I'd like to quibble a bit over your line of argument; you're showing a double standard when you argue that {copyright violation is O.K. because copyright violators are O.K. with doing it} but then reject {copyright violation is wrong because copyright holders are bothered by it} as a financially motivated argument. After all, copyright violators have their own reasons for deciding that their actions are O.K., and copyright holders are as capable of moral reasoning as the rest of us.
(Granted, this isn't a fatal flaw in your argument; but I think it's something to think about.)
Shaun: Thanks for the encouraging words! I hope I get the darned thing finished and find a publisher, so you can follow through on your plans.

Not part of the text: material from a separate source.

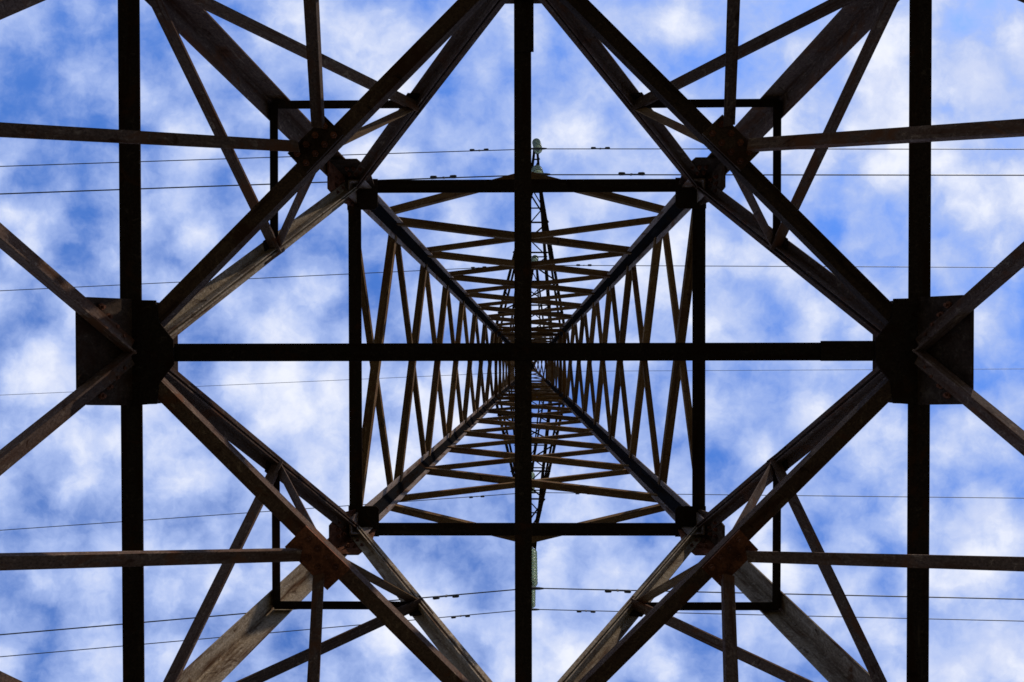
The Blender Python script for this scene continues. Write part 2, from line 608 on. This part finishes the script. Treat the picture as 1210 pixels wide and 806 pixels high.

Ran: If I understand you, you are pointing out that infringers as well as copyright holders act self-interestedly. If infringers get a pass, then, so should copyright holders. So far as it goes, that's a fair point. But please recall that I am not here arguing that infringers act rightly. Rather, I'm observing that common moral intuitions about copying do not support the claim that copyrights equate to moral rights. I'm quite willing to concede that most folks think there is *something* wrong with infringement--especially those who suffer infringement. It's just doesn't rise to the level of a violation of a natural right. About *that* sort of wrong, we don't generally see widespread variation of opinion based on crass self-interest; almost everyone agrees about the rightness of respecting persons, (tangible) property, and promises.
I find appeals to moral intuition most persuasive when you can find some underlying rationale to the intuition (while admitting that most people won't have thought it through carefully). In this case, you might say that people naturally understand, on some level, that exclusive ownership makes most sense in the context of rivalrous consumption. As a result, their moral aversion to "theft" is weaker in situations where consumption is non-rivalrous. You could then test this hypothesis by asking whether moral aversion is similarly weak in other cases involving non-rivalrous consumption, such as uncrowded bridges and roads or below-capacity auditoriums.
I must say my moral intuitions do not agree at all with your supposed "moral intuitions of most folks." Perhaps it's just because I know too many small-time professional musicians, and know how important CD sales are to their livelihood. The thought of costing them sales by copying their CDs horrifies me.
That is how my moral intuition works -- I will gladly copy stuff that is no longer available for sale, or copy a few tracks for someone who I think might be inspired to buy the full album. But I try to do nothing which will take money out of their pocket.
I make one copy for myself of a movie I rent and like (and isn't copy protected). It's not easily morally justifiable though. A rich person should never do it; she can afford to buy it. A poor person like me who never planned to buy the movie in any case can. So, in this case the poor person gets away with something. Finally!
"I plan on purchasing the book."
Purchase? Where can I download it for free? (Then I'll make some copies for my friends for Christmas.) You'll be famous if not so rich.
Glen: If we can rely on thought-experiments (as do philosophers), I think your examples would tend to confirm my reading of the consensus view of the morality of unauthorized copying.
sf: I see your point and in fact act as you do. Yeah, believe it or not, I try to be very scrupulous about copyright infringement! So I'm starting to think that my analogy with breaking traffic laws is not quite fair to copyright. Better, I now think, would be an analogy with tax evasion. If you under-pay taxes, you reduce the amount of wealth available for lawmakers to redistribute to (at least in small part) the poor. So you could argue that tax evasion harms the poor. That is not to say it violates their natural rights, of course. But that effect on third parties makes tax evasion look more like copyright infringement than speeding does.
Rudolf: You can download the draft version, or at least those parts of it I've completed, at intellectualprivilege.com. Enjoy!